Saturday, 15 April 2017

Services in EU single market strategy

In the blog entry Evidence-based European market reforms?, we saw that the condensed single market communication could be used in parallel with the staff working document underpinning the reforms:
Upgrading the Single Market: more opportunities for people and business; Brussels, 28.10.2015 COM(2015) 550 final (22 pages)

A Single Market Strategy for Europe - Analysis and Evidence; Brussels, 28.10.2015 SWD(2015) 202 final (108 pages)

(We found that cross-border VAT offered crushing prima facie evidence of failure from the viewpoint of a single market for SMEs, but we left a detailed discussion until later.)


Domestic keys

The many facets of overdeveloped obstacles for (domestic and) cross-border services and the underdeveloped EU-wide markets were discussed in section 2.3, in the strategy COM(2015) 550 on pages 7-10, but in much greater detail in the analysis paper SWD(2015) 202, on pages 13-39.

Restrictions in the retail sector (section 2.4), page 10 in the communication and pages 39-50 in the supporting working paper, raise similar thoughts:   

EU “red tape” is not the only villain. In many cases the improvement of markets for services - to the benefit of consumers and businesses - requires reforms primarily in the EU member states.

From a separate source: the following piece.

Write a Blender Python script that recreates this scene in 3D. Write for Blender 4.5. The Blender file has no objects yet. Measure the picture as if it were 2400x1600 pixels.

The most concrete Commission proposal was a legislative act to create a services passport to demonstrate professional qualifications. Despite enforcement powers regarding clear breaches, increasingly the Commission seems to assume the role of a guiding mentor and motivational coach, hoping to sway local, regional or state authorities.


Discrimination

The discussion about discrimination (section 2.5), pages 10-12 of the communication and pages 51-54 of the evidence paper, turns to annoying geo-blocking and lame excuses, but with burdensome and fragmented VAT and copyright, how much single market can we realistically expect from SMEs (or anyone under contractual freedom)?

Since the Commission refers to Article 20(2) of the Services Directive 2006/123, let us at least take a look at the excuses provided by the non-discrimination provision:

Article 20
Non-discrimination

1. Member States shall ensure that the recipient is not made subject to discriminatory requirements based on his nationality or place of residence.

2. Member States shall ensure that the general conditions of access to a service, which are made available to the public at large by the provider, do not contain discriminatory provisions relating to the nationality or place of residence of the recipient, but without precluding the possibility of providing for differences in the conditions of access where those differences are directly justified by objective criteria.

“Directly justified by objective criteria” is one more question to remember, when we deal with the concrete actions and proposals of the Commission, based on the 2015 strategy for the single market.